The Superior Court erred in concluding that Edwards' actions were not constitutionally protected free speech. Because the speech was protected, it should not have resulted in any disciplinary action, including a reduction in salary. Because the speech was protected, and no discipline should have occurred, the due process arguments need not be addressed. Dugan does not have qualified immunity for his actions in violating Edwards' free speech rights. The Superior Court is reversed and the case is remanded for a determination of damages caused by the violation of Edwards' free speech rights and for assessment of attorney's fees.

MORGAN, A.C.J., and PEARSON, J. Pro Tem., concur.

NOTES

[1] The Department has not appealed that determination.

[2] Under 42 U.S.C. § 1988, pursuant to actions taken under § 1983, "the court, in its discretion, may allow the prevailing party, other than the United States, a reasonable attorney's fee as part of the costs." 42 U.S.C. § 1988.

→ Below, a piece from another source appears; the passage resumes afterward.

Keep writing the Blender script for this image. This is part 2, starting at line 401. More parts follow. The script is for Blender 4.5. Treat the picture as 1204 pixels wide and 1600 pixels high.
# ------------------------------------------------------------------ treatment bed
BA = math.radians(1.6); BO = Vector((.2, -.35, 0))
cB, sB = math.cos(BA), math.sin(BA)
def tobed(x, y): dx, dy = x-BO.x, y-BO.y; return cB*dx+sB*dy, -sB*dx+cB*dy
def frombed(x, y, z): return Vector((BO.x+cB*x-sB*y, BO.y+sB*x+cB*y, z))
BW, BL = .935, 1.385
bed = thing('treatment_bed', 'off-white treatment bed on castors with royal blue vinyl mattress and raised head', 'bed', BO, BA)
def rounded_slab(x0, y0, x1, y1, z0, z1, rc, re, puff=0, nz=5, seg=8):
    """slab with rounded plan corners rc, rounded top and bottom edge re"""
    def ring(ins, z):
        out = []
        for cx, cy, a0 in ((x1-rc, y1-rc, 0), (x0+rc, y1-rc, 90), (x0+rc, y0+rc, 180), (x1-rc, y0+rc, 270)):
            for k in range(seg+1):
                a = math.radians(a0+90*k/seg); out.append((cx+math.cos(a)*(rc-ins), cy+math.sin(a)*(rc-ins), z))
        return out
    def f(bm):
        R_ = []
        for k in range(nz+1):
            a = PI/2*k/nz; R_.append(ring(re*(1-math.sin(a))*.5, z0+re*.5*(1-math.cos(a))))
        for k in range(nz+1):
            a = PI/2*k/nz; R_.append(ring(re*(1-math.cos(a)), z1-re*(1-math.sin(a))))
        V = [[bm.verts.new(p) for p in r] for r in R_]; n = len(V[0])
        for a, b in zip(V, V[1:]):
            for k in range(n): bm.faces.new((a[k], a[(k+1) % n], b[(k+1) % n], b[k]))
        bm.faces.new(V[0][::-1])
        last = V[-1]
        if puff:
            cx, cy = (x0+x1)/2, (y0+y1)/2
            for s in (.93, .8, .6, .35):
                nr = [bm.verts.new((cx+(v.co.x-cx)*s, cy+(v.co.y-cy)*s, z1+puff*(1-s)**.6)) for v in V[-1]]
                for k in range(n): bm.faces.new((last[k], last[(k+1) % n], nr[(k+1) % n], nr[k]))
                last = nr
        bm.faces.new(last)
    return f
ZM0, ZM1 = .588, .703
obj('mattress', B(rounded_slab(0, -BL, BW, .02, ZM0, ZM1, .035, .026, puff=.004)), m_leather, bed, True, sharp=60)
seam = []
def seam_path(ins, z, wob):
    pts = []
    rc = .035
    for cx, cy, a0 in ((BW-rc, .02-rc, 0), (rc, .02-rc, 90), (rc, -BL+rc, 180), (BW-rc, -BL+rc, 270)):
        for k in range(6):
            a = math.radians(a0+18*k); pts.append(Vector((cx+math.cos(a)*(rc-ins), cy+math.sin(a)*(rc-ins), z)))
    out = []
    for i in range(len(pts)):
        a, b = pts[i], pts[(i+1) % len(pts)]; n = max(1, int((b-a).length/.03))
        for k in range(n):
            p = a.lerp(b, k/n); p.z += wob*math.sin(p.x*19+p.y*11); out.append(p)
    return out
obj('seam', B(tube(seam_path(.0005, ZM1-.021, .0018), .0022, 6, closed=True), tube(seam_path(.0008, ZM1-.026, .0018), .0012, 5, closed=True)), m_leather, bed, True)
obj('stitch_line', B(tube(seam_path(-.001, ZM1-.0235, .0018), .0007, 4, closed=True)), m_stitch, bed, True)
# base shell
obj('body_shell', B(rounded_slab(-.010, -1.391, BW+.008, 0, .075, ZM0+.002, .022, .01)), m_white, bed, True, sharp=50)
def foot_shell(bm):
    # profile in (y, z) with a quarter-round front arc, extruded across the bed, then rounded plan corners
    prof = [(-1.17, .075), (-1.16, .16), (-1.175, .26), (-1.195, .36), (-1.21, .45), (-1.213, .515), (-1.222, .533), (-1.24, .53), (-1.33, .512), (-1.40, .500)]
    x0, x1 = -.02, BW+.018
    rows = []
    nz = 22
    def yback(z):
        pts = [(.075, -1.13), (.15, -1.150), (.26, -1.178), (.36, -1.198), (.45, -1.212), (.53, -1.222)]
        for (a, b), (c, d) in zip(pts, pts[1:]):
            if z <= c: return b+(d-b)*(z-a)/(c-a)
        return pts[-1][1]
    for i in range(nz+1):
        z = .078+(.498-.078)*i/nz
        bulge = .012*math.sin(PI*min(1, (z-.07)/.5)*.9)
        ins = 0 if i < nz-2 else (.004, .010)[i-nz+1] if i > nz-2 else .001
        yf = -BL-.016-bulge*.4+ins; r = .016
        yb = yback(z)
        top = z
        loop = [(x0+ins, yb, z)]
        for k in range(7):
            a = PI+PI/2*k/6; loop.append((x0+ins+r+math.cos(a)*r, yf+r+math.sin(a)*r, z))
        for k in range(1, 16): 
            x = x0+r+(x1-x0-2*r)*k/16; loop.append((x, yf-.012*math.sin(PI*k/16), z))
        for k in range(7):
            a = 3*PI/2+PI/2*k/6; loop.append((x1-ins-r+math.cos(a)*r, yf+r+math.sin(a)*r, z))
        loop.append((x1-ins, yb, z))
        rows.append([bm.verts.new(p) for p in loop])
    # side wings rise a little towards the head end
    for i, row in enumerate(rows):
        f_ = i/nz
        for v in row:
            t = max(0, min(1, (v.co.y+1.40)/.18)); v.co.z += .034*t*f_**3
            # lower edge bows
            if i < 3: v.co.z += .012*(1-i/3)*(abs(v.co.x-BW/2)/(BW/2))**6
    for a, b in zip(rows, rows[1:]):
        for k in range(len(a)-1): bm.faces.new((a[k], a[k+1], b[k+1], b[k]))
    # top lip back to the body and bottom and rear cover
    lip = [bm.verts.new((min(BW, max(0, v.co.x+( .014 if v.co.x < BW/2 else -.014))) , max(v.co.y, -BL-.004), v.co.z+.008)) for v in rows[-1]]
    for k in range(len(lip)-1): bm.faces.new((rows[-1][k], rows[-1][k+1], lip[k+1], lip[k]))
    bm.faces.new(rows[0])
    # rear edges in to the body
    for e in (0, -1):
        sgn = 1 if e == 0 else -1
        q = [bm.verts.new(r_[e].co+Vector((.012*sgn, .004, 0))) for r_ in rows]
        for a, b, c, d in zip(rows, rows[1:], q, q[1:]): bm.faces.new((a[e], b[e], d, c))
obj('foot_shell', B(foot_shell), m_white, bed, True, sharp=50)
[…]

[3] State courts are free to interpret their state constitution to afford more protection to an individual than is provided by the counterpart provision in the United States Constitution, if a different interpretation is necessary to protect the fundamental rights of Washington citizens. Alderwood Assocs. v. Washington Envtl. Coun., 96 Wash. 2d 230, 238, 635 P.2d 108 (1981). The protections provided to citizens by the first amendment to the United States Constitution for speech on matters of public concern, however, have been held to occupy the "`"highest rung of the hierarchy of First Amendment values,"'" and, therefore such speech is already afforded special protection. Connick, 461 U.S. at 145. It would seem, therefore, the balancing test used in Binkley v. Tacoma, supra, which is taken from federal First Amendment analysis, adequately protects a Washington State public employee's right to comment on matters of public interest.

[4] The Department attempts to label this as speech on a matter of purely private interest by pointing out that the Salmon Beach sewer project affects Edwards personally. However, the mere fact that speech regarding a matter of public interest is also of personal interest to the individual speaking out does not render the speech unprotected. See Connick v. Myers, supra; Mt. Healthy City Sch. Dist. Bd. of Educ.; Binkley v. Tacoma, supra.

[5] The Superior Court did grant the motion for summary judgment on the grounds of qualified immunity insofar as that motion involved dismissing Edwards' 42 U.S.C. § 1983 claims against the State and the Secretary of Transportation.